Hello friends
I have encountered a very strange problem, I have keil with MDK3.08a version. When i compiled program and loaded in the target the execution speed of the program becomes considerably slower (not in debug mode). I have compared the speed with the previous version of keil (i don't remember may be 3.20).
Furthermore when i interchange the location of C file in the work space it effects the execution speed. When I compared the output hex file of the same project with interchanged c files position in work space, i found they were different.
Please help me out of this
Split this into multiple problems.
1) Figure out why you get a speed difference of 10x by moving a function from one memory address to another.
2) Make sure that hw communication is using hardware acceleration where possible. With I2C in hardware, the code will not need to busy-loop. You will instead have an interrupt handler - or maybe a status bit to poll for completion.
3) When doing things not suitable for hardware peripherials, then you should split it into short and long delays.
- long delays are best handled using the timers. Either waiting for an interrupt, or busy-looping while polling an interrupt flag or comparing the current timer value with the expected timeout value.
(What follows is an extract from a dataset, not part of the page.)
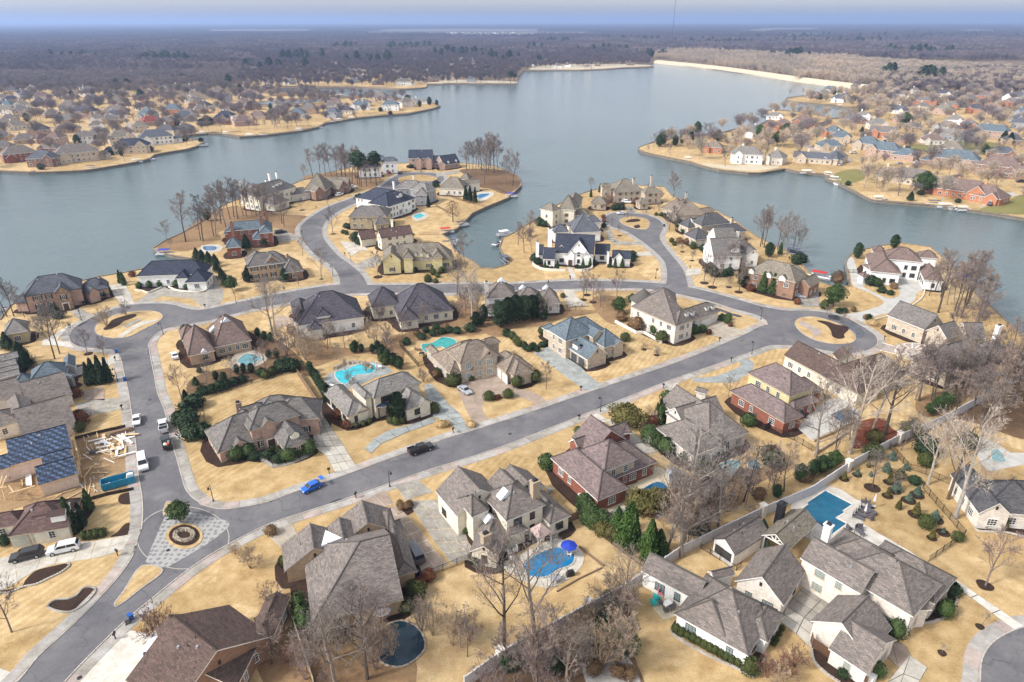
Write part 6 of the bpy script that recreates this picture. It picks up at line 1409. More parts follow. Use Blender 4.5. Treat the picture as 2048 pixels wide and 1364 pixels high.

- short delays can be handled by sequences of NOP instructions. But you can't have a design where you rely on the majority of the delay to come from the compiler output of C code. You could possibly have a loop where the NOP instructions gives - at least - the required delay, and that any C overhead gives an unknown extra delay. But you would still have to make sure that the compiler sees some form of side effect that stops it from throwing away the loop in the first place. Good compilers normally treats their NOP intrinsic as a magic operation with side effects. The question you have to ask is if you want to rely on the compiler doing that - and that the compiler will continue to do that even if you are upgrading to a newer version - or maybe if you moves the code to a different compiler.